This poem has gone through many drafts, and I am not sure that they have reached a conclusion - but I also think it's worthwhile posting what I have done so far so that I can read it with a certain degree of distance. It's only then that fruitful future directions can be selected.
With my poetry, if the inspiration is not 'swimming' then it has to be 'trees' - and that was the case with this poem. I find the tree-change between winter and spring magical. I never seem to find the apparent resurrection ordinary, even though I know it happens. My mind drifted (as it does when I am sipping my special brew) to how early humankind must have viewed the transformation of an arid landscape into a verdant one. One line I did not use from my notes was, "All language lives and dies in trees" and, while I am not convinced that I believe that, the line did contain something which I thought was important. I felt that the life of trees (and plants) must have posed fairly important, basic, fundamental questions through human time as soon as human memory developed and distinctions were drawn.
This (again) is a sonnet-like poem which seems, at the moment, to be a format that I am trying to explore.
I am drawn to the opening and closing words, I feel that there is a satisfying circularity - which I do not necessarily see as comforting.
This is a poem that, having written it, I am still coming to terms with.
Questioning
Corruption rots. And makes the loam
that roots a single tree upon
an empty plain.
The wind-curved branches
punctuate
a thought – and apprehensive
minds
form words, trying to tame
wild concepts breaking from
the earth.
(The unforgiving lash of life. Again,
luscious and fresh. A green, green curse.)

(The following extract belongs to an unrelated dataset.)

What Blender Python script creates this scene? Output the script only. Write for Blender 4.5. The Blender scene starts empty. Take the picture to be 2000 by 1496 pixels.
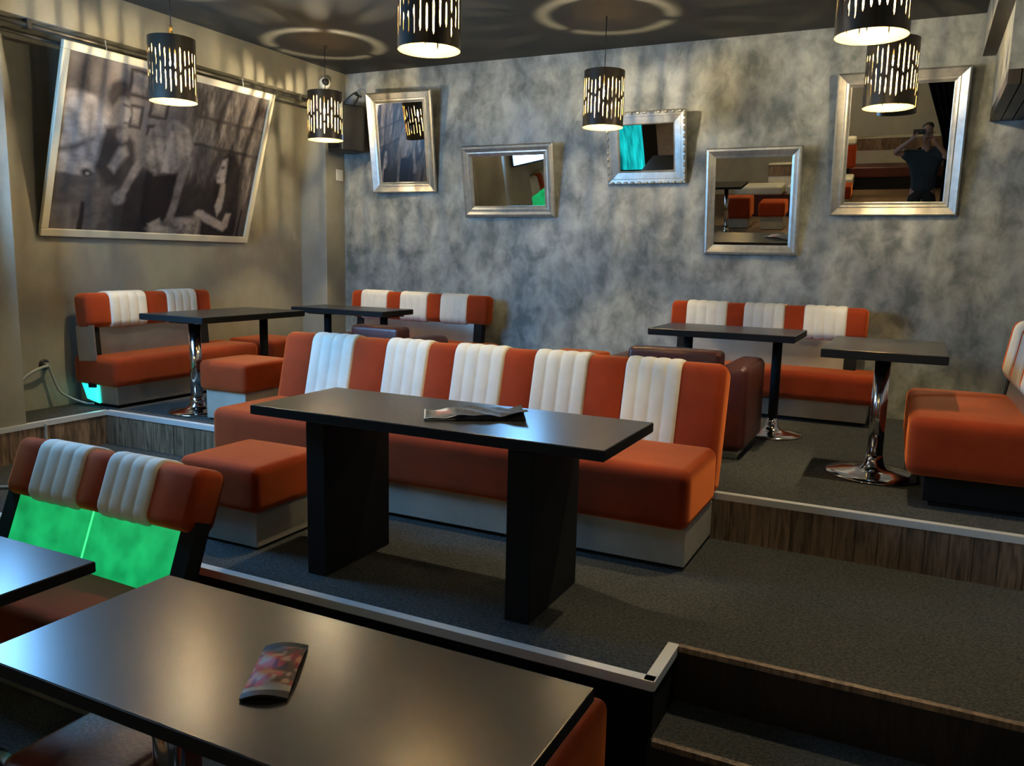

Anchored fecundity runs rings
around
the seasons’ captives
struggling for faith:
bound tight in buds, or
hidden in the sound
of leafless wood that, cut
and burning,
spits and sizzles in the
flames
mocking the mortality of death.
mocking the mortality of death.
I wish (do I?) that I could say that I wrote the last line with the same confidence as John Donne. I realise that any possible variant on the, 'Death thou shalt die' theme is bound to be seen as triumphalist and essentially Christian and a lineal descendent of that wonderful phrase. I can only say that such thoughts are not mine. I would point to the phrase, "The unforgiving lash of life" and suggest that there is little positive in this poem, and the "apprehensive minds" are "trying," not necessarily succeeding, in finding meaning. I think the final line is a paradox or double negative or pun or animistic personification or something - but not comforting!